*** Dataset records
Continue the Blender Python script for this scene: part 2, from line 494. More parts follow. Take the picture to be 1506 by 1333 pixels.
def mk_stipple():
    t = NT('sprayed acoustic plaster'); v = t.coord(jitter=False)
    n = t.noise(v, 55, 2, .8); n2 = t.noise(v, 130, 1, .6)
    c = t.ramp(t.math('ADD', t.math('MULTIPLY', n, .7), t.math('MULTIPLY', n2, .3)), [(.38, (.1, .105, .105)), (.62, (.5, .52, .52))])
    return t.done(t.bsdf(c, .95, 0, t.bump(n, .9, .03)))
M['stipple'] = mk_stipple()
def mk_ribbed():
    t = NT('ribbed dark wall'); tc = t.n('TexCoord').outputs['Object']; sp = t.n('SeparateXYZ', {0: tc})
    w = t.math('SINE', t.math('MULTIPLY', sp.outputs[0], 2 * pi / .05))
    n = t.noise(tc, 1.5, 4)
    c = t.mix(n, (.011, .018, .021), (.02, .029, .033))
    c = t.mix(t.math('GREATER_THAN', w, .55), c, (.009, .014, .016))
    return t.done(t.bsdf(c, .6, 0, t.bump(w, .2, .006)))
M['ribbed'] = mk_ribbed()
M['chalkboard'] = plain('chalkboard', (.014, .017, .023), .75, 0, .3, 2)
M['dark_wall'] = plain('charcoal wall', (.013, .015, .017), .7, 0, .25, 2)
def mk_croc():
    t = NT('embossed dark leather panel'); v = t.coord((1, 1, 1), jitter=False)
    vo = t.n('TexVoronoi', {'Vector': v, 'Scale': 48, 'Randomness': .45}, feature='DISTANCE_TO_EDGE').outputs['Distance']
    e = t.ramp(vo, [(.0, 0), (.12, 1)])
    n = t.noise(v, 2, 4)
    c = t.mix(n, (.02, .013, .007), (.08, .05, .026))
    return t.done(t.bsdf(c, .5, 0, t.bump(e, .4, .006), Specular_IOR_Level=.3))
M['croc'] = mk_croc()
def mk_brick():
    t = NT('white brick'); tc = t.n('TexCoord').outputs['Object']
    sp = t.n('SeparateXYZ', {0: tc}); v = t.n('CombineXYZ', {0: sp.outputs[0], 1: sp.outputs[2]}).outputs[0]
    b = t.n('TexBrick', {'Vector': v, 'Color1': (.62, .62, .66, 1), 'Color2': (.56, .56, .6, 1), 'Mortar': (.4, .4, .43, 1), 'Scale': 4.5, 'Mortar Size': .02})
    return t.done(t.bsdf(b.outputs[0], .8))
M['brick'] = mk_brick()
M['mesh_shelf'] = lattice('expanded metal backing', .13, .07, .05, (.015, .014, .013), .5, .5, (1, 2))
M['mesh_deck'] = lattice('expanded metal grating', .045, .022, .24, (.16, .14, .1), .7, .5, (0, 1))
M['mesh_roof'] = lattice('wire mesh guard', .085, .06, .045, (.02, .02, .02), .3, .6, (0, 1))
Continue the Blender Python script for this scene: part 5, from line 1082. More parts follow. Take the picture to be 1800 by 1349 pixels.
******
◆ **Your goal**
The listing above must be transcribed exactly, line by line.

◆ **Answer in full**
Continue the Blender Python script for this scene: part 2, from line 494. More parts follow. Take the picture to be 1506 by 1333 pixels.
def mk_stipple():
    t = NT('sprayed acoustic plaster'); v = t.coord(jitter=False)
    n = t.noise(v, 55, 2, .8); n2 = t.noise(v, 130, 1, .6)
    c = t.ramp(t.math('ADD', t.math('MULTIPLY', n, .7), t.math('MULTIPLY', n2, .3)), [(.38, (.1, .105, .105)), (.62, (.5, .52, .52))])
    return t.done(t.bsdf(c, .95, 0, t.bump(n, .9, .03)))
M['stipple'] = mk_stipple()
def mk_ribbed():
    t = NT('ribbed dark wall'); tc = t.n('TexCoord').outputs['Object']; sp = t.n('SeparateXYZ', {0: tc})
    w = t.math('SINE', t.math('MULTIPLY', sp.outputs[0], 2 * pi / .05))
    n = t.noise(tc, 1.5, 4)
    c = t.mix(n, (.011, .018, .021), (.02, .029, .033))
    c = t.mix(t.math('GREATER_THAN', w, .55), c, (.009, .014, .016))
    return t.done(t.bsdf(c, .6, 0, t.bump(w, .2, .006)))
M['ribbed'] = mk_ribbed()
M['chalkboard'] = plain('chalkboard', (.014, .017, .023), .75, 0, .3, 2)
M['dark_wall'] = plain('charcoal wall', (.013, .015, .017), .7, 0, .25, 2)
def mk_croc():
    t = NT('embossed dark leather panel'); v = t.coord((1, 1, 1), jitter=False)
    vo = t.n('TexVoronoi', {'Vector': v, 'Scale': 48, 'Randomness': .45}, feature='DISTANCE_TO_EDGE').outputs['Distance']
    e = t.ramp(vo, [(.0, 0), (.12, 1)])
    n = t.noise(v, 2, 4)
    c = t.mix(n, (.02, .013, .007), (.08, .05, .026))
    return t.done(t.bsdf(c, .5, 0, t.bump(e, .4, .006), Specular_IOR_Level=.3))
M['croc'] = mk_croc()
def mk_brick():
    t = NT('white brick'); tc = t.n('TexCoord').outputs['Object']
    sp = t.n('SeparateXYZ', {0: tc}); v = t.n('CombineXYZ', {0: sp.outputs[0], 1: sp.outputs[2]}).outputs[0]
    b = t.n('TexBrick', {'Vector': v, 'Color1': (.62, .62, .66, 1), 'Color2': (.56, .56, .6, 1), 'Mortar': (.4, .4, .43, 1), 'Scale': 4.5, 'Mortar Size': .02})
    return t.done(t.bsdf(b.outputs[0], .8))
M['brick'] = mk_brick()
M['mesh_shelf'] = lattice('expanded metal backing', .13, .07, .05, (.015, .014, .013), .5, .5, (1, 2))
M['mesh_deck'] = lattice('expanded metal grating', .045, .022, .24, (.16, .14, .1), .7, .5, (0, 1))
M['mesh_roof'] = lattice('wire mesh guard', .085, .06, .045, (.02, .02, .02), .3, .6, (0, 1))
Continue the Blender Python script for this scene: part 5, from line 1082. More parts follow. Take the picture to be 1800 by 1349 pixels.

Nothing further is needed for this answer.